#### Records provided
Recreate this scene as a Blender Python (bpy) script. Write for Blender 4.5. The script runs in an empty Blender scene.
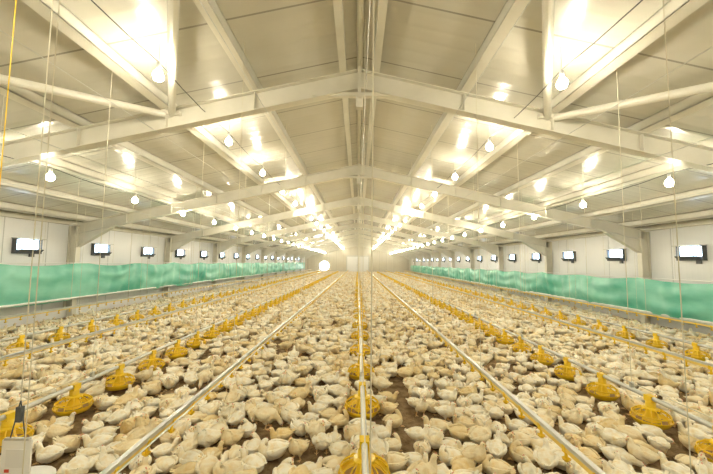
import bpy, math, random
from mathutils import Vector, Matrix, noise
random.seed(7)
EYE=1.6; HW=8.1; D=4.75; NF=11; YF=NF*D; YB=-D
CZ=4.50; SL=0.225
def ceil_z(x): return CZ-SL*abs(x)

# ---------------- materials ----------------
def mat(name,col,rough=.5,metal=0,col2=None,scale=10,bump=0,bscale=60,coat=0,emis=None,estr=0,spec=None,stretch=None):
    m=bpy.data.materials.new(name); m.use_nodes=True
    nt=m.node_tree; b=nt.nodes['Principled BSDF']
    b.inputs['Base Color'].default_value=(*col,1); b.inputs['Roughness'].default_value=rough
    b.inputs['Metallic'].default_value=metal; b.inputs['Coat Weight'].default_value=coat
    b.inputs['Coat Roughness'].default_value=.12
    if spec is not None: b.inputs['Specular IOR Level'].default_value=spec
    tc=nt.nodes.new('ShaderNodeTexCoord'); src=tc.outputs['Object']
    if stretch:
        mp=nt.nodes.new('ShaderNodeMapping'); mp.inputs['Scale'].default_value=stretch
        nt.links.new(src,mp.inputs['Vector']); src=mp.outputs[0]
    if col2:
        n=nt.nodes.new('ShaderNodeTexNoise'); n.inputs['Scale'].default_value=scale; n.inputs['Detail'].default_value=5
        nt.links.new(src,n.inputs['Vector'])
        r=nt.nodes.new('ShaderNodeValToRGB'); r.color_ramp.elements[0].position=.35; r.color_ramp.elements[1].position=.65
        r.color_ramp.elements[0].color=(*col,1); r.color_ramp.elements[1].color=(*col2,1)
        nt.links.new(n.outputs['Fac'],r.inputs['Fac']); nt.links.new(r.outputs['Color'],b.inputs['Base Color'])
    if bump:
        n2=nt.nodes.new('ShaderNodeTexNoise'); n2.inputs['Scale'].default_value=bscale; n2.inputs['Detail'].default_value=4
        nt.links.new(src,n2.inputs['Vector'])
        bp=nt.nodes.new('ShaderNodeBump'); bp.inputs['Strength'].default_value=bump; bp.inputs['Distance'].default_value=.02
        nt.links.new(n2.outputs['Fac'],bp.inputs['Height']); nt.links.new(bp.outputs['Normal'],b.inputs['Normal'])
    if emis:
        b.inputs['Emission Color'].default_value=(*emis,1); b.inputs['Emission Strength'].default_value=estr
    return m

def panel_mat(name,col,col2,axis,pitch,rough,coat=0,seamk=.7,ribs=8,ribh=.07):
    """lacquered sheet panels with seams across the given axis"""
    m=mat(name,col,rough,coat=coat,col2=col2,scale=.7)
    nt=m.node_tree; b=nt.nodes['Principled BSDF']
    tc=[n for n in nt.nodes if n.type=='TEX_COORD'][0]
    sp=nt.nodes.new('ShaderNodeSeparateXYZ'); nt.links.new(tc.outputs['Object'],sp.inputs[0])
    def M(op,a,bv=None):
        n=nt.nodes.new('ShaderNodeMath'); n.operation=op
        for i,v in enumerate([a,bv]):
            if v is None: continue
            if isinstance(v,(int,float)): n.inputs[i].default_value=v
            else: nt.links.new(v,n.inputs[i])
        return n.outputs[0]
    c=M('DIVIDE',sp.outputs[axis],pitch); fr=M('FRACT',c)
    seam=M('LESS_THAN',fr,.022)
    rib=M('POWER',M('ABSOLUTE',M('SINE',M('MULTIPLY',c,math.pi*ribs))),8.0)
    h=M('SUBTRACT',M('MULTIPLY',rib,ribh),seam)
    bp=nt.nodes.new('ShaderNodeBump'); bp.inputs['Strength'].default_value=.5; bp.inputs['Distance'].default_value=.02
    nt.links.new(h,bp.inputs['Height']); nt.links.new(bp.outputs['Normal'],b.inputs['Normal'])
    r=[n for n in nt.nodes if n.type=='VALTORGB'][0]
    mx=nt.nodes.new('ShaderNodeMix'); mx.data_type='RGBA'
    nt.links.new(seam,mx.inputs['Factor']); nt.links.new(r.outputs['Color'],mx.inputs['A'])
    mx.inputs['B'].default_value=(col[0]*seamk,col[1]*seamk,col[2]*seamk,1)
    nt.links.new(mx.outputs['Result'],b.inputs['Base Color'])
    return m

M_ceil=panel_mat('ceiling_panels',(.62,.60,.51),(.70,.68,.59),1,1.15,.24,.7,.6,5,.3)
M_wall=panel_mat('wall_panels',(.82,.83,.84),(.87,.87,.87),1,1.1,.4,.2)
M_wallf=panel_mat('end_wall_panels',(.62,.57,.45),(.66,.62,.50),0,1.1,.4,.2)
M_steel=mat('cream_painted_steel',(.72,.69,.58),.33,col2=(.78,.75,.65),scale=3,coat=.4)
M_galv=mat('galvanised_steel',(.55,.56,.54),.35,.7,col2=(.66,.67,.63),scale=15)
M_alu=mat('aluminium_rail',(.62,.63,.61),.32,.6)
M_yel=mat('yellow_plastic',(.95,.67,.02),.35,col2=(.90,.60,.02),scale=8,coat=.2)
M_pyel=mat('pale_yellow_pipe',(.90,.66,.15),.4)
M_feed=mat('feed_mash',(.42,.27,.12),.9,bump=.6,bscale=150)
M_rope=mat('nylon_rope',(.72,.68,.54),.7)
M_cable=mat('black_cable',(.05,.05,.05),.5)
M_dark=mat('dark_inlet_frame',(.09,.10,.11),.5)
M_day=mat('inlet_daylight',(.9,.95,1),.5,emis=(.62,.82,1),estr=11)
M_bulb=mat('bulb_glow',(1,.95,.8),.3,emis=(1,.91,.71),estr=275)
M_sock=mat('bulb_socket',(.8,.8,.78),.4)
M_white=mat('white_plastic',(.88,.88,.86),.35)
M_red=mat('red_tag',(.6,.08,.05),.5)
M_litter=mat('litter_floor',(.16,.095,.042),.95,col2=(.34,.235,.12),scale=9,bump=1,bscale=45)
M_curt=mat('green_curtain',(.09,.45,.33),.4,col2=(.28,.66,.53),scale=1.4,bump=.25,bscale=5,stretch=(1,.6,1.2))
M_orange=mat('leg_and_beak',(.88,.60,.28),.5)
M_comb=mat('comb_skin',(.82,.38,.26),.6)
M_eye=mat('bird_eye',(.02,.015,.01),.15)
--
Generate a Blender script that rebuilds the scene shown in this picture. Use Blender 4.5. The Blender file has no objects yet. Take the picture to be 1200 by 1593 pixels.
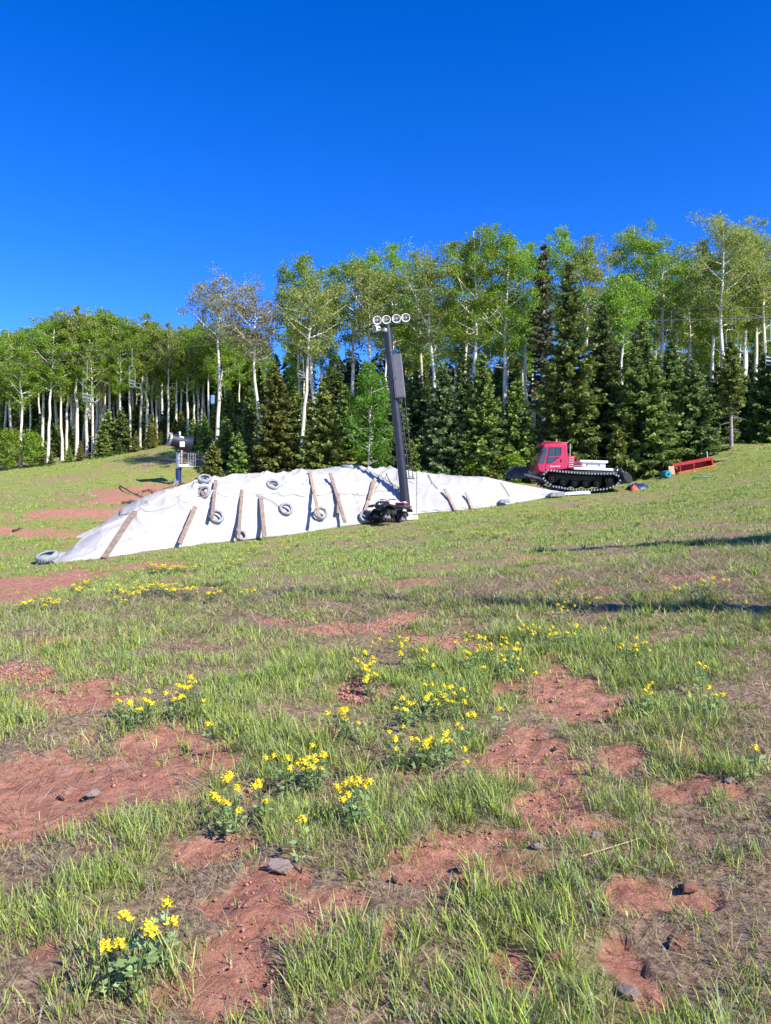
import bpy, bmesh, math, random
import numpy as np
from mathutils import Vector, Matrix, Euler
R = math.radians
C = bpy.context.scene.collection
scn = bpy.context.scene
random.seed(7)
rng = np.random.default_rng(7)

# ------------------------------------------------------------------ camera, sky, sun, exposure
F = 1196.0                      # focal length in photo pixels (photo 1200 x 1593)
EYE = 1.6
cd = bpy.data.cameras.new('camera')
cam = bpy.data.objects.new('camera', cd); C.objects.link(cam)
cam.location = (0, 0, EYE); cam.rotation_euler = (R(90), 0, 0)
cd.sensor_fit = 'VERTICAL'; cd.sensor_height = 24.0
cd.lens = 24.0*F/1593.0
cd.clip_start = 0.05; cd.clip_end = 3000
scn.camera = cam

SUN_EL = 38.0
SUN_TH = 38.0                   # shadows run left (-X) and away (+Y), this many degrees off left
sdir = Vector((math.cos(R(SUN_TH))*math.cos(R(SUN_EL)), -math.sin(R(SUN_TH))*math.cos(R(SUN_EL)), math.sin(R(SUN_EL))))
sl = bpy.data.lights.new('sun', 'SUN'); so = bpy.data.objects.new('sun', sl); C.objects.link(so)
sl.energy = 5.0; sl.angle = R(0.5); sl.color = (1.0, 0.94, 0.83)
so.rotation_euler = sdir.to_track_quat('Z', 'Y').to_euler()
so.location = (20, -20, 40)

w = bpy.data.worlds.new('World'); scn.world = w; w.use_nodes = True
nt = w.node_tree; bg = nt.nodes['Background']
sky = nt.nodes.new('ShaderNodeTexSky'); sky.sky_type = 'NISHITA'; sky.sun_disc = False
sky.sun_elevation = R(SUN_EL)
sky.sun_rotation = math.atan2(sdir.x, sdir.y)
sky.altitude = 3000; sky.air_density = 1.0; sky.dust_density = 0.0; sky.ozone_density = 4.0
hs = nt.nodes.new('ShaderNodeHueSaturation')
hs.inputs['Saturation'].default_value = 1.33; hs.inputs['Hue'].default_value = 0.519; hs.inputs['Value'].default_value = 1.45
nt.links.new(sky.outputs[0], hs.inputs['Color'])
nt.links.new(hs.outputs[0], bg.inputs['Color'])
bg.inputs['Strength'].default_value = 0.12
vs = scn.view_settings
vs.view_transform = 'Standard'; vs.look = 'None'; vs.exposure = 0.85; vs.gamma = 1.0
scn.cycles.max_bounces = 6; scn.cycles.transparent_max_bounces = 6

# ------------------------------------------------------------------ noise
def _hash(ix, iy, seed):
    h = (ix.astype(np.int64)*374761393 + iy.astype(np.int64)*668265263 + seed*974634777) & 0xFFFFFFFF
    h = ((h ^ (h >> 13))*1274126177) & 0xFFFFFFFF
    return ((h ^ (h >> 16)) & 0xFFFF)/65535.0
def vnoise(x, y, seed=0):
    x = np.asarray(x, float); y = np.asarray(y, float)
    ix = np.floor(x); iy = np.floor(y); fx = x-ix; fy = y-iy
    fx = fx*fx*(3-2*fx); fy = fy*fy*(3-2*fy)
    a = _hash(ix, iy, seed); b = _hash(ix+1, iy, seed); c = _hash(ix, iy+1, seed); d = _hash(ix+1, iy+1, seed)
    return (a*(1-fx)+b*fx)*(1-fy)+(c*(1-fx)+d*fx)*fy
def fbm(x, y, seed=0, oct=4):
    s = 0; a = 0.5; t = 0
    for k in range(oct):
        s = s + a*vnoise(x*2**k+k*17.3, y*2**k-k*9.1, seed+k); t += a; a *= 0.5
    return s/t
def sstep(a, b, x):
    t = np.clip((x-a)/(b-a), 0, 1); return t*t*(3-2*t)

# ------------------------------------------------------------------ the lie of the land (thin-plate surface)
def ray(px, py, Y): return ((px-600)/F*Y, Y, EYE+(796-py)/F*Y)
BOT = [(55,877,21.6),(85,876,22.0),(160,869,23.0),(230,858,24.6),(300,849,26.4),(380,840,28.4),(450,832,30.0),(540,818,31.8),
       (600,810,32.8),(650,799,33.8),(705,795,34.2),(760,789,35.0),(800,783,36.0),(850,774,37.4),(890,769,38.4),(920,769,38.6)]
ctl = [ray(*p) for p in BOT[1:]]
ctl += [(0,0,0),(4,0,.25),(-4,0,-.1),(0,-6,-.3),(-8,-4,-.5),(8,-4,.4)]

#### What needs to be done
Take the lines from the one holding "Generate a Blender" to the one holding "rng = np.random.default_rng(7)", both lines included, and give them again exactly, with no pictures.

#### Full solution
Generate a Blender script that rebuilds the scene shown in this picture. Use Blender 4.5. The Blender file has no objects yet. Take the picture to be 1200 by 1593 pixels.
import bpy, bmesh, math, random
import numpy as np
from mathutils import Vector, Matrix, Euler
R = math.radians
C = bpy.context.scene.collection
scn = bpy.context.scene
random.seed(7)
rng = np.random.default_rng(7)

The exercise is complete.